Russian shares, however, tumbled after the arrest of the head of the Sistema conglomerate.

Media reports that China would pump 500 billion yuan ($81.35 billion) into its top five banks helped most Asian currencies to gain ground and lifted emerging market equities.

As markets awaited a statement from the U.S. Federal Reserve on Wednesday after its policy meeting, Latin American financial markets jumped late on Tuesday on a Wall Street Journal report saying the Fed will maintain a pledge to keep interest rates low. Most emerging Asian currencies also got a boost, while Hong Kong's benchmark index closed higher for the first time in nine sessions.

Worries about an earlier-than-expected rate hike by the Fed and weak Chinese data had recently placed emerging assets under strain, pushing shares away from three-year highs.

“EM has been on a downward trend for almost two weeks now ... what is happening today is a bit of stabilization,” said Ilan Solot, strategist at Brown Brothers Harriman. “Everybody is taking a pause for breath and taking a reassessment.”

MSCI's main emerging equity index rose 0.8 percent , rising off one-month lows, boosted also by a half percent rise in Chinese markets .

RUSSIAN SHARES TUMBLE

Russian shares, however, tumbled more than 2 percent after Sistema boss, Vladimir Yevtushenkov, was placed under house arrest and accused of money-laundering in connection with his company's acquisition of oil producer Bashneft.

Investors sent Sistema shares into freefall, loosing more than a third, while Bashneft chalked up losses of around 15 percent while Sistema-controlled mobile phone operator MTS dropped 10 percent.

Trade in Sistema and Bashneft shares was temporarily restricted by the Moscow exchange.
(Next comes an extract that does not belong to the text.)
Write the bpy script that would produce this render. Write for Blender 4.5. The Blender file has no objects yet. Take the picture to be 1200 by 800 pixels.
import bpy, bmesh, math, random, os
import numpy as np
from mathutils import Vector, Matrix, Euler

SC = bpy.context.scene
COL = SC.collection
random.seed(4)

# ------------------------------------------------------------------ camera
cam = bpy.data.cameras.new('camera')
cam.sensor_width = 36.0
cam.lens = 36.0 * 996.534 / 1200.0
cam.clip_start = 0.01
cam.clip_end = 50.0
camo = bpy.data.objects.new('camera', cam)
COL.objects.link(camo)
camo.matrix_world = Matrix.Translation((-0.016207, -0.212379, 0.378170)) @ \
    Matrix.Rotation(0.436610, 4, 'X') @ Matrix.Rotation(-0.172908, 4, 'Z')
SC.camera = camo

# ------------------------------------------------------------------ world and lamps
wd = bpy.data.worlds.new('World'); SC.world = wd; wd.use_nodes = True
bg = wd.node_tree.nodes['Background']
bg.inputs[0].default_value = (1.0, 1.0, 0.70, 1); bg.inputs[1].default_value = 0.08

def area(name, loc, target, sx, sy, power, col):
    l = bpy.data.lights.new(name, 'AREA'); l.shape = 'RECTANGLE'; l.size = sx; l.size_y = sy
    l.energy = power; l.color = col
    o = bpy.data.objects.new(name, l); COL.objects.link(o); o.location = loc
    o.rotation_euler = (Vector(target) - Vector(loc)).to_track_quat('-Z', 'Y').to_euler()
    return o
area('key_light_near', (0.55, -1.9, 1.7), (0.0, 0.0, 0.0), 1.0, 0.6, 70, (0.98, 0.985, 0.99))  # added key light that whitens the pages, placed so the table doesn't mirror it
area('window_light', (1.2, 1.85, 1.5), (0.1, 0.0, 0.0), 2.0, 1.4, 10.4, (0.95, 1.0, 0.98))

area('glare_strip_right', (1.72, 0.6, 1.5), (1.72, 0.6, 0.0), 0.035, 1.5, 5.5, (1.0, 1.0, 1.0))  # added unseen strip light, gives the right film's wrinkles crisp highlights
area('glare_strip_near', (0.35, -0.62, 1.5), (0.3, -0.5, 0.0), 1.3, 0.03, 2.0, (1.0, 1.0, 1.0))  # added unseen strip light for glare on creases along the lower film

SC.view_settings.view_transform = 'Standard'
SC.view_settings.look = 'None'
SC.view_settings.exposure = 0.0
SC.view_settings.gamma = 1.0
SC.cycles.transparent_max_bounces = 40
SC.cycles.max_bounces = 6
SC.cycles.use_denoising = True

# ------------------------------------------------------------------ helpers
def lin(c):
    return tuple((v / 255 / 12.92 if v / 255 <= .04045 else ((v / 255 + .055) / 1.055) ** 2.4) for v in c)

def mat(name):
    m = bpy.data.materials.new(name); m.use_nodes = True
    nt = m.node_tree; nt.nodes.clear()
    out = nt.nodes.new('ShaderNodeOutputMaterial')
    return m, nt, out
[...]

Sistema has denied the allegations.

The latest moves extend Russian equity losses to more than 15 percent this year, among the worst emerging market performers.

“All this comes at a particularly inopportune time for Russian markets, given concern over developments in Ukraine, the imposition of Western sanctions, and also the weak underlying growth story in Russia,” said Tim Ash, head of non-Africa EM research at Standard Bank in a note.

The rouble was flat to the dollar, staying off record lows after Russia's central bank late on Tuesday started overnight rouble-dollar swap operations to increase short-term banking sector liquidity. Investors have also scaled back bets against the rouble as it approaches the level at which the central bank intervenes to support it.

SA INFLATION UP

Elsewhere, South African inflation edged up to a higher-than-expected 6.4 percent in August year-on-year, data showed. This will add pressure on the central bank to hike rates as soon as November, though a recent Reuters poll predicted an on-hold decision this Thursday.

Standard Chartered Bank's chief Africa economist Razia Khan said inflation was uncomfortably high, but the bank had already addressed this through earlier rate rises.

“In terms of the detail of the CPI print, there isn't too much that concerns us. Nor is there sufficient evidence to change our view that the (central bank) will most likely keep interest rates on hold tomorrow,” Khan told clients.

South Africa was set however for a bond milestone with its first sukuk Islamic issue, having tightened yield guidance to under 4 percent. Investors have submitted bids of more than $1.5 billion, Thomson Reuters service IFR reported

Turkey meanwhile sold a 100 billion yen ($932 million) Samurai bond, completing its 2014 external borrowing programme.

Turkish shares rose 0.4 percent but shares of troubled Bank Asya extended recent losses, falling 10 percent. The stock has plummeted 42 percent since it resumed trading on Monday following a suspension of trade on Aug. 7.

The Israeli shekel fell 0.3 percent to trade at one-year lows versus the dollar after data showed economic growth had slowed to five-year lows.